Los Angeles’ reusable rocket scene is blowing up, with firms like Rocket Lab, Relativity Space, Varda and Masten Space Systems taking SpaceX’s lead and developing spacecraft that can be launched multiple times. But until recently, there weren’t many firms focused on recycling satellites.
Enter Outpost, a Santa Monica-based maker that’s trying to make the small satellite market more sustainable. Outpost announced Tuesday it has raised $7.1 million in a seed round led by Moonshots Capital. The company will use the funding to continue building its technology and hire more talent both locally and remotely.

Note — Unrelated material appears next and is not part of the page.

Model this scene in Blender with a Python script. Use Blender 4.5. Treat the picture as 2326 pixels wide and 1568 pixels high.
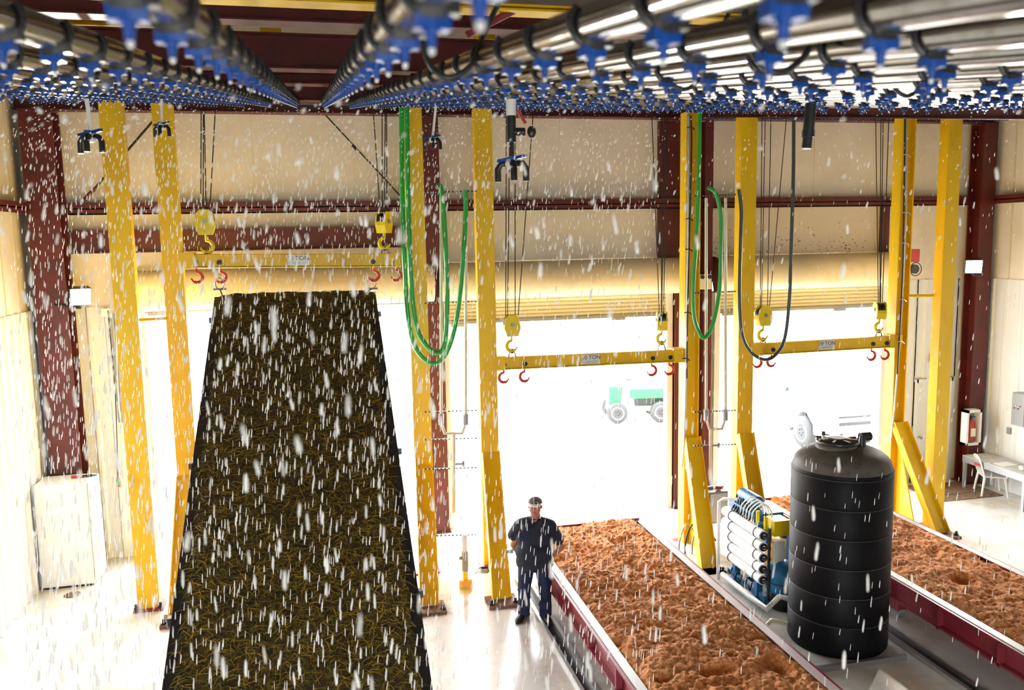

Outpost is developing a precision landing technology that lets orbiters return to Earth after delivering their payloads. The satellites are also equipped with heat shields, similar to those used in reusable rockets, that will protect it from burning up when it re-enters Earth’s atmosphere. There’s also a cute, autonomously-controlled paraglider that will ferry the satellite to its proper destination once it's closer to the ground.
“We’re a space company, but our mission is really to make Earth a sustainable home forever,” Outpost CEO Jason Dunn said in a LinkedIn post announcing the company’s launch.
Credit: Outpost
“We believe that extending work and life to space can help us do that,” Dunn said. “We extend the life of a satellite by bringing it home, and refurbishing it so it can fly again instead of being disposed of.”
Alongside Austin-based Moonshots Capital, Los Angeles’ Starburst Ventures (the investing fund affiliated with Starburst Aerospace), Draper Associates, Starlight Ventures, Kittyhawk Ventures and AIR Capital joined the round.
“The reason we're excited to work with Jason is that [Outpost] are the only one working on reusability for satellites," Starburst Ventures Partner Benjamin Zeitoun told dot.LA. "Even for people in the space industry, it is not obvious that this is something you can do. They're building the next SpaceX of satellites, in Santa Monica."
Dunn co-founded Made in Space, a Florida-based company that was one of the first to create a 3D-printer that could work in space. Founded in 2010, Made in Space was courted by NASA to put its first 3D printer on the International Space Station for a test run in 2014.
Now, Dunn wants to make the satellite launch industry a little bit greener.
“Outpost is reimagining, from first principles, how a satellite mission would change if the satellite were reusable,” Dunn said in a statement Tuesday.
Zeitoun told dot.LA Dunn’s prior experience with Made in Space was one reason Starburst Ventures greenlit the investment in Outpost.
Dunn’s prior work showed “that he's able to start a company, that he's able to prove thought leadership in the industry,” Zeitoun added. “It's going to also help him attract talent [and] help him be more credible with some of the first customers, some of the first partners, whether they're private or government,” he said.